*** Given material ***

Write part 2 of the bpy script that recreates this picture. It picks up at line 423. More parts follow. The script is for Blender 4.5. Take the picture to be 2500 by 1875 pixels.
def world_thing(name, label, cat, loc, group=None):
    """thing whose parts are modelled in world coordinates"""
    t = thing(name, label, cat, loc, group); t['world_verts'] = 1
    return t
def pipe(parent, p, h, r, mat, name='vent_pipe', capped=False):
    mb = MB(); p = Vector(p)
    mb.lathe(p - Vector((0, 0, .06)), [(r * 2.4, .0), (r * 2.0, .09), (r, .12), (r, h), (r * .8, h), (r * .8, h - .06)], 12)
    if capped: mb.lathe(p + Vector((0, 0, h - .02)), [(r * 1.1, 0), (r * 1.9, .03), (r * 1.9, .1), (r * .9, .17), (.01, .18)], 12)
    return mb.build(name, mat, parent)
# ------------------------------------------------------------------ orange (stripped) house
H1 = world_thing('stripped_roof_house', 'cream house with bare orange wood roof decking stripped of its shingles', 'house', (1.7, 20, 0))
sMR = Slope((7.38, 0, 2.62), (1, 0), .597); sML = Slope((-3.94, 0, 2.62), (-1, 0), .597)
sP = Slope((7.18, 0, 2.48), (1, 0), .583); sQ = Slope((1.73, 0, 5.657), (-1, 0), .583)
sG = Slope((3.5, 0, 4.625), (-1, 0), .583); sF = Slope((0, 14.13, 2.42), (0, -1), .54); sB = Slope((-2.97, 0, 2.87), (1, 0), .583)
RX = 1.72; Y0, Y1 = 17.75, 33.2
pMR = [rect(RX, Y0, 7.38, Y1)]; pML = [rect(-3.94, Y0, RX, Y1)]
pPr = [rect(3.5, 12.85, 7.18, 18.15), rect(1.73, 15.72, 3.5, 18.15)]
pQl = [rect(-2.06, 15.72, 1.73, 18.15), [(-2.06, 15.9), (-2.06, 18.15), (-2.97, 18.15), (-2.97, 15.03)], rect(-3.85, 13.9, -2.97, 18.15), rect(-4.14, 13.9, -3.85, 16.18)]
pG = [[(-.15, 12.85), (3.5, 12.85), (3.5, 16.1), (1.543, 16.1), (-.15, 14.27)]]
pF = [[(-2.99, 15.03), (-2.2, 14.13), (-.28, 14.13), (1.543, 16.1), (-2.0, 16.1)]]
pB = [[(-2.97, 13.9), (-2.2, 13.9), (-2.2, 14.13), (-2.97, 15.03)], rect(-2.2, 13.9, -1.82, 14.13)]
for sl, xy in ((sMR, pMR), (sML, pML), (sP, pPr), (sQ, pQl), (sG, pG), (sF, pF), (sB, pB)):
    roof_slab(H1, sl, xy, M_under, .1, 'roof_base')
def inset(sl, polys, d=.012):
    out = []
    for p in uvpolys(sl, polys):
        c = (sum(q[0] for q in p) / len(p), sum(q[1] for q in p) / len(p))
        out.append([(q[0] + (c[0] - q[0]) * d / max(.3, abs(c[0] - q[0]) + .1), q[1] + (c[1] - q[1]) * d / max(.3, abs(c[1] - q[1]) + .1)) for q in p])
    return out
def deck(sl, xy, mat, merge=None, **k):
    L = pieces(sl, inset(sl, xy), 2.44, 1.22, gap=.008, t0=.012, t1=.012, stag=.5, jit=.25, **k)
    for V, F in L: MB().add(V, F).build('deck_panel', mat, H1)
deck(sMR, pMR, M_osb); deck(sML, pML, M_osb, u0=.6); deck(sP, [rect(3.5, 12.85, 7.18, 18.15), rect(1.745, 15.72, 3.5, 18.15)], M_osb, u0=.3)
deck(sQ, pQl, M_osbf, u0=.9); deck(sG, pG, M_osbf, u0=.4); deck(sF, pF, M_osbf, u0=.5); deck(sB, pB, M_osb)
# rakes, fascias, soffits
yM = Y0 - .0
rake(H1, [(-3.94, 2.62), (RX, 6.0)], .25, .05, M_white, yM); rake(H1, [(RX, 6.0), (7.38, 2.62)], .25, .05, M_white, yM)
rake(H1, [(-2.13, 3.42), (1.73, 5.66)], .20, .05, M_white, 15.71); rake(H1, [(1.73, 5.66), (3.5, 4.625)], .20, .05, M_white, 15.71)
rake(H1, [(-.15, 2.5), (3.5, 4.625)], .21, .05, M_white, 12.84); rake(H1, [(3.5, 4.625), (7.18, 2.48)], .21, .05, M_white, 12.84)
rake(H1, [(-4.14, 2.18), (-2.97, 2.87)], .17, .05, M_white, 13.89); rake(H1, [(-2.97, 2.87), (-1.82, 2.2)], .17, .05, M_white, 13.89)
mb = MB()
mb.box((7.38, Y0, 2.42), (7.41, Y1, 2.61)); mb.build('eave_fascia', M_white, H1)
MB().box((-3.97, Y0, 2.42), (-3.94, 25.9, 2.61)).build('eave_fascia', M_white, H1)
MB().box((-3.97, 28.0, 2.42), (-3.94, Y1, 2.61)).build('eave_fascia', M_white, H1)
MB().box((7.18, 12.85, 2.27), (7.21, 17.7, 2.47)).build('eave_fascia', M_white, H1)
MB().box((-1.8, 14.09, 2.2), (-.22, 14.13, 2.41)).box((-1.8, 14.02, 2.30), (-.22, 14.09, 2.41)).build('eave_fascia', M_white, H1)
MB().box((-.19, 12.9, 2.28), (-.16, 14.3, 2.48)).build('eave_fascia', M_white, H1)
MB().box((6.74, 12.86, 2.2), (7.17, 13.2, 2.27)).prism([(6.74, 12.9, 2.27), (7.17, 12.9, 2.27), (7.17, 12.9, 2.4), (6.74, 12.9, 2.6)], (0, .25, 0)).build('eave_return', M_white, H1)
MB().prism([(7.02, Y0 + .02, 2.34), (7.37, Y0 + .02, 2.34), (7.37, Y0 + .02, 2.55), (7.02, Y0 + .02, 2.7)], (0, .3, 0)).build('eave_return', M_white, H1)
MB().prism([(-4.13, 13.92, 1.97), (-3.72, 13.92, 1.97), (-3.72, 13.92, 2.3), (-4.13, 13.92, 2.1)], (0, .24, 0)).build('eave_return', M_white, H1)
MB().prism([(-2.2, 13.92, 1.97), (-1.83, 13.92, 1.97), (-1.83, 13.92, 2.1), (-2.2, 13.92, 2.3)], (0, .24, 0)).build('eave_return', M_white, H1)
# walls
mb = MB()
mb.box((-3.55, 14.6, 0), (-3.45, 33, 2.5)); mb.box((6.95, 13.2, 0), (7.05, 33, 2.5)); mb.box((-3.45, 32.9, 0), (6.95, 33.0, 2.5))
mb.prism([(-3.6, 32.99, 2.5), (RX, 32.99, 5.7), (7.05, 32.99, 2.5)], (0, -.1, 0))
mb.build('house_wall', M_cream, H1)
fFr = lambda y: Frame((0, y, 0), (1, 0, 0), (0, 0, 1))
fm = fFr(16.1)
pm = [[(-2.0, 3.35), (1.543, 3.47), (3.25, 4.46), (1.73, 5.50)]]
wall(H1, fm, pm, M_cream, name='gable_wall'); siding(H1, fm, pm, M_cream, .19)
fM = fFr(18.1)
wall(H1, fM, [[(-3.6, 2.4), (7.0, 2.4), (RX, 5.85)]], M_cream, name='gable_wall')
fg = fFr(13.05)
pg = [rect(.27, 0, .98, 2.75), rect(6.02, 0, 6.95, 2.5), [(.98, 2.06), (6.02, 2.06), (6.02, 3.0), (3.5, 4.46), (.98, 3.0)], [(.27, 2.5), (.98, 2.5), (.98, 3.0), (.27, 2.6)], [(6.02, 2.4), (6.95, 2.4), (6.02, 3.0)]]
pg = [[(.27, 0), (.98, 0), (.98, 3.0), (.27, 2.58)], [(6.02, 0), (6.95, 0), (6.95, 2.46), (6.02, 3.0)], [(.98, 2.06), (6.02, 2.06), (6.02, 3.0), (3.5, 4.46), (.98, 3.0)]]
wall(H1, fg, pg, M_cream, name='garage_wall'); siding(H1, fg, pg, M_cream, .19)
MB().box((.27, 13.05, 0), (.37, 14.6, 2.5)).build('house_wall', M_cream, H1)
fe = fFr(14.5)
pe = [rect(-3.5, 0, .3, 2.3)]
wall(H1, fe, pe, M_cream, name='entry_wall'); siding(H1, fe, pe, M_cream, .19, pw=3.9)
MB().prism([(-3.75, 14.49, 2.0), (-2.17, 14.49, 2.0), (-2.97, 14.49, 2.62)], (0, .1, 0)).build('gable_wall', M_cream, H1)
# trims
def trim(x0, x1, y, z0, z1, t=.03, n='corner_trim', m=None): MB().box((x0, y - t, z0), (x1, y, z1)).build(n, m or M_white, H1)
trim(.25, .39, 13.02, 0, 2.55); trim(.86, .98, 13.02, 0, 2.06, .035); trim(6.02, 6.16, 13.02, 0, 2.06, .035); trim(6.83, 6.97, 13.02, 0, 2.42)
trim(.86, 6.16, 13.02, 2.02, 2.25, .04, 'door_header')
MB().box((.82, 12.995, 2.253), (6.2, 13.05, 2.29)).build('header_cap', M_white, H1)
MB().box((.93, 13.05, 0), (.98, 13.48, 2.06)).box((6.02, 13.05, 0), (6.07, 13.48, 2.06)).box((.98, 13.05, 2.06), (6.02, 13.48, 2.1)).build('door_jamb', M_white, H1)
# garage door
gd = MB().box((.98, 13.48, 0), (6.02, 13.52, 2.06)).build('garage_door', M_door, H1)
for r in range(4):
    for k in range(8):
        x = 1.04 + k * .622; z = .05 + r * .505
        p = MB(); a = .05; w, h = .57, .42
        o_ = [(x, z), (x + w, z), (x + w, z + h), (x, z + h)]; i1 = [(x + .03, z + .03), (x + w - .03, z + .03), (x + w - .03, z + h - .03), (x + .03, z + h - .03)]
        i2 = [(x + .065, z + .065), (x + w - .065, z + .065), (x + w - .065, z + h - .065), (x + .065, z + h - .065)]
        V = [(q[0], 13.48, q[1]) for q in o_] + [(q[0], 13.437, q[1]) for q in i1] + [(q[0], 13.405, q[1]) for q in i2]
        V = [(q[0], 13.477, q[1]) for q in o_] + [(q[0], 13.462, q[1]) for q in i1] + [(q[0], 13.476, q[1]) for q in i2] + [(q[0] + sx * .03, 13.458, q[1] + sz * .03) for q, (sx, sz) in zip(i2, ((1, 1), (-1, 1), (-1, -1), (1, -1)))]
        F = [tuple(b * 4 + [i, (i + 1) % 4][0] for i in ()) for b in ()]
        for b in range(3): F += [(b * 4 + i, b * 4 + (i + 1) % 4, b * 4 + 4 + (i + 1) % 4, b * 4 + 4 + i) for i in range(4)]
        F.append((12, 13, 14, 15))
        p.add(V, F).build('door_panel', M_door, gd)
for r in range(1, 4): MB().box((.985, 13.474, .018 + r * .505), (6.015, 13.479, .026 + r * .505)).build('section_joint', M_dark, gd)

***

#### Goal of the exercise
Pick out all lines from the data above in which the word "parts" appears.

#### Exercise solution
Write part 2 of the bpy script that recreates this picture. It picks up at line 423. More parts follow. The script is for Blender 4.5. Take the picture to be 2500 by 1875 pixels.
    """thing whose parts are modelled in world coordinates"""